For too long, the question of what to do about Facebook has been framed as a choice between limiting free speech or letting violent rhetoric spread unchecked. Instead, Haugen argues, the answer lies in stopping Facebook’s practice of letting computers decide what people want to see.
As it stands, Facebook’s primary algorithm uses “engagement-based ranking” to help determine what pops up in your news feed. In other words, if you like, comment on or share a piece of content, artificial intelligence programs pick up on what makes that content special and finds things it thinks are similar to show you.
In 2018, the company shifted the news feed’s algorithm to focus on what it called “meaningful social interaction” — downplaying news articles and boosting the number of posts from friends, family members and like-minded users at the top of people’s feeds. The idea was to calm things down after the tumult of the 2016 election. The result, as BuzzFeed co-founder Jonah Peretti noted in an email to Facebook, was that Facebook became a demonstrably angrier place, where the worst content bubbled to the top and was shared more aggressively:
Company researchers discovered that publishers and political parties were reorienting their posts toward outrage and sensationalism. That tactic produced high levels of comments and reactions that translated into success on Facebook. “Our approach has had unhealthy side effects on important slices of public content, such as politics and news,” wrote a team of data scientists, flagging Mr. Peretti’s complaints, in a memo reviewed by the Journal. “This is an increasing liability,” one of them wrote in a later memo.
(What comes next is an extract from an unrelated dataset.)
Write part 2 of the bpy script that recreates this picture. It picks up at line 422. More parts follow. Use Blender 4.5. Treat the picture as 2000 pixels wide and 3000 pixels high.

The point of the current formula is to get people to stay on the site longer by showing users content that Facebook already knows they’ll engage with, whether it’s from a friend or a former schoolmate or an influencer with tens of thousands of followers. “It’s not even for you. It’s so you will give little hits of dopamine to your friends so they create more content,” Haugen explained to the committee.
Facebook co-founder, CEO and Chairman Mark Zuckerberg is aware of all of these factors. And as the owner of almost 58 percent of Facebook’s voting shares, he is uniquely positioned to foster changes in the system he built. Instead, Haugen argued, the company has been fixated on metrics and short-term growth rather than the big-picture aftereffects of its actions.